### [DATA LINES]
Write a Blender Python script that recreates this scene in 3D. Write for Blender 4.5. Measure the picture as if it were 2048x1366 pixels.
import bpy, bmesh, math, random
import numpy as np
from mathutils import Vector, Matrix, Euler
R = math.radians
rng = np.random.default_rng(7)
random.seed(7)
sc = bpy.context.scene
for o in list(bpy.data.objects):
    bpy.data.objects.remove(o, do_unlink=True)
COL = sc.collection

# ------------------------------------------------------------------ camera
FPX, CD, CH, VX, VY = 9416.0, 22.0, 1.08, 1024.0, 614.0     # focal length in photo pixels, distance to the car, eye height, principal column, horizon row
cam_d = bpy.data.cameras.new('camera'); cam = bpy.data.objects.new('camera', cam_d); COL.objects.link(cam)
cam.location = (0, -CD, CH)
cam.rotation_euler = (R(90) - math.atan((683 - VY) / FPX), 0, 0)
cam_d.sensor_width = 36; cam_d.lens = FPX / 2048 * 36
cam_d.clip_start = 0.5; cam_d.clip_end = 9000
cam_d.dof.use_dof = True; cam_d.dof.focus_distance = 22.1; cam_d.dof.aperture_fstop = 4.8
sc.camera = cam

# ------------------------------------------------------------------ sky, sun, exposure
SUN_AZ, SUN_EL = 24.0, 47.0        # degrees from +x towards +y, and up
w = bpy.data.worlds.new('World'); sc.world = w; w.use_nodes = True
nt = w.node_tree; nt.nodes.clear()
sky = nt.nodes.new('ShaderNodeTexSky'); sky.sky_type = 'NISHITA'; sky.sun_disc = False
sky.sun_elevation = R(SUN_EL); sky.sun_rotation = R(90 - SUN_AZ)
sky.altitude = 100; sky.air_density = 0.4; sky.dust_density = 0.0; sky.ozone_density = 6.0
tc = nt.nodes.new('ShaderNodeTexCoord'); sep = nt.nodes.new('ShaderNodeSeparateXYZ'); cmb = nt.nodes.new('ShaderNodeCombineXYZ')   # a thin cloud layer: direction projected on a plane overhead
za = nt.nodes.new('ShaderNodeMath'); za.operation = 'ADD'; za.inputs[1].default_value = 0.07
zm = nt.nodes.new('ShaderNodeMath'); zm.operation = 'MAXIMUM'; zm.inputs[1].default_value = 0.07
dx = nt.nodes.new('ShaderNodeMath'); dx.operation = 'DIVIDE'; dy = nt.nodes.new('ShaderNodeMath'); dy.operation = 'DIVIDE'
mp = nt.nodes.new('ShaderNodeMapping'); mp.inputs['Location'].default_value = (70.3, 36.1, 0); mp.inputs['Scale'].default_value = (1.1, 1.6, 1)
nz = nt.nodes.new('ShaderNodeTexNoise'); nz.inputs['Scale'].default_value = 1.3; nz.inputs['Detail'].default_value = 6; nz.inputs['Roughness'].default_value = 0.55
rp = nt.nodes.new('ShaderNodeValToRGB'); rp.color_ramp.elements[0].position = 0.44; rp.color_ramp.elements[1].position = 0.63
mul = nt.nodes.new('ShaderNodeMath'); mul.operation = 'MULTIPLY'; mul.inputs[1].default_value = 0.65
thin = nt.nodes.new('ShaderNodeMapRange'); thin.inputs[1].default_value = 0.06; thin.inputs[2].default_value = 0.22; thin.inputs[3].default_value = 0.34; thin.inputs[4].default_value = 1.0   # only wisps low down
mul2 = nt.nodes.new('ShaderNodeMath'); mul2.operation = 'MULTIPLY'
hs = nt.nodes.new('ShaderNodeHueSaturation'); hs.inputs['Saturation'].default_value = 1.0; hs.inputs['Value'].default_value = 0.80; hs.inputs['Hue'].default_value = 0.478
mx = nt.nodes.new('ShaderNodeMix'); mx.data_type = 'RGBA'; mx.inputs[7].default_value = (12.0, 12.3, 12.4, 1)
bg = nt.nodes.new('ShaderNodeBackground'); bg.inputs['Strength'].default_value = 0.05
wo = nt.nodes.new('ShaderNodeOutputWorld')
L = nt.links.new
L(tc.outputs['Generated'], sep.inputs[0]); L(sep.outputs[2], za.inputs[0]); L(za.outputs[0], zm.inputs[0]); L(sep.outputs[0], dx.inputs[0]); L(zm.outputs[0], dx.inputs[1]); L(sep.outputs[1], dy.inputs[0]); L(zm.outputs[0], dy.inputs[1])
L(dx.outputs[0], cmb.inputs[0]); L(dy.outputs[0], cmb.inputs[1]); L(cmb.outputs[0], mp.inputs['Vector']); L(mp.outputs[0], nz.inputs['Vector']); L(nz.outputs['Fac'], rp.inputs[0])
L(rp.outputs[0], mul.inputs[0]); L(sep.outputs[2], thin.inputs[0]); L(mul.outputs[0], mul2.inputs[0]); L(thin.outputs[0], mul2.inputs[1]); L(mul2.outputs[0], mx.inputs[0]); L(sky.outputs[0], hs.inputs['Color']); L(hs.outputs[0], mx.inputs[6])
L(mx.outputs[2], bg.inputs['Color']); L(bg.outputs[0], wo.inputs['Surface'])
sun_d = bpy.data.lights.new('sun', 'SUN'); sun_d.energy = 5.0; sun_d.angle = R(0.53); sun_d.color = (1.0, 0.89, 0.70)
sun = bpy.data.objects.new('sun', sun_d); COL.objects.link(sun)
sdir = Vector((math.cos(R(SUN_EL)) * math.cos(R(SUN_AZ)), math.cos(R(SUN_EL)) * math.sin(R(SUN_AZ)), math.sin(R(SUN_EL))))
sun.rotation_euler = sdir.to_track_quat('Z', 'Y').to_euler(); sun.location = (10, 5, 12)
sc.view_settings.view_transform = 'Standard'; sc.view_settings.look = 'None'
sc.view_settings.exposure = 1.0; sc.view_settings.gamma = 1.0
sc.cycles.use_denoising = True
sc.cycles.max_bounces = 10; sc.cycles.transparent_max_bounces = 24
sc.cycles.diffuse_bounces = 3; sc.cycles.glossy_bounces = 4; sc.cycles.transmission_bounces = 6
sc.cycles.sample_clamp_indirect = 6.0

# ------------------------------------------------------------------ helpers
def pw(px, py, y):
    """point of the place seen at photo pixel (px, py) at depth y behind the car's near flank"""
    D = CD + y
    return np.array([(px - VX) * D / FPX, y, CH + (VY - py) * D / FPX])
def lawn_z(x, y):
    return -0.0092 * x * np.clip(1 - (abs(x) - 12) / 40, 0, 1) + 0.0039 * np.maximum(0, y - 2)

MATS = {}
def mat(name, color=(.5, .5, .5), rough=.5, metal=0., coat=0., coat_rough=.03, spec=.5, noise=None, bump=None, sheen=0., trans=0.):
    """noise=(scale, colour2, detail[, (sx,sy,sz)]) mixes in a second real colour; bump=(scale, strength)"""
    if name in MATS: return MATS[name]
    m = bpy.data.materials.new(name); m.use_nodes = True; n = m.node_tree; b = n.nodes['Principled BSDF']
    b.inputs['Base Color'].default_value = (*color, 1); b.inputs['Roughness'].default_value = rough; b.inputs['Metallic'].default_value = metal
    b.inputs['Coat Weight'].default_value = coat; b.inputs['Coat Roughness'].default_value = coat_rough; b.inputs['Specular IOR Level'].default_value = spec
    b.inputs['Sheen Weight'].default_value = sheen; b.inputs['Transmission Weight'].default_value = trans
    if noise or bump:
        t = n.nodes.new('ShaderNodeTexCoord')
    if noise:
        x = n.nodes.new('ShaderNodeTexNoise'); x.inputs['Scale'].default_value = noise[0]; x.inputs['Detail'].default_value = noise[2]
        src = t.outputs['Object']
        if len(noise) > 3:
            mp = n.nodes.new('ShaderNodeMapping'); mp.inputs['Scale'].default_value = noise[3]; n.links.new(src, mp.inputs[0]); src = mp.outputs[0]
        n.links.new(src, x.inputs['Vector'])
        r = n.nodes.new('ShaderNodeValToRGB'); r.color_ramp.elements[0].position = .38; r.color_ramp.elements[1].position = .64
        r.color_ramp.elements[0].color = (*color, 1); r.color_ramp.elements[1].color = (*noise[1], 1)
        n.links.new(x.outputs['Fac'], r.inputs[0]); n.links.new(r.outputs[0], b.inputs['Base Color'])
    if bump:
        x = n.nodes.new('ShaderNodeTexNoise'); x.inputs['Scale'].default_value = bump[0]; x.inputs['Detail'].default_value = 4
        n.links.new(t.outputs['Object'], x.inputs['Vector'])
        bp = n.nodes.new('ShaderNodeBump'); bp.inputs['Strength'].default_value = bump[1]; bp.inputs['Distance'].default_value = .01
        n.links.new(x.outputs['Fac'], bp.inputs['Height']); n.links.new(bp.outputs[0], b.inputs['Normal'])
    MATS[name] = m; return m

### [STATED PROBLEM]
Print from the first line through the line that contains "COL = sc.collection", please, including both, and leave out every line outside that stretch.

### [TASK ANSWER]
Write a Blender Python script that recreates this scene in 3D. Write for Blender 4.5. Measure the picture as if it were 2048x1366 pixels.
import bpy, bmesh, math, random
import numpy as np
from mathutils import Vector, Matrix, Euler
R = math.radians
rng = np.random.default_rng(7)
random.seed(7)
sc = bpy.context.scene
for o in list(bpy.data.objects):
    bpy.data.objects.remove(o, do_unlink=True)
COL = sc.collection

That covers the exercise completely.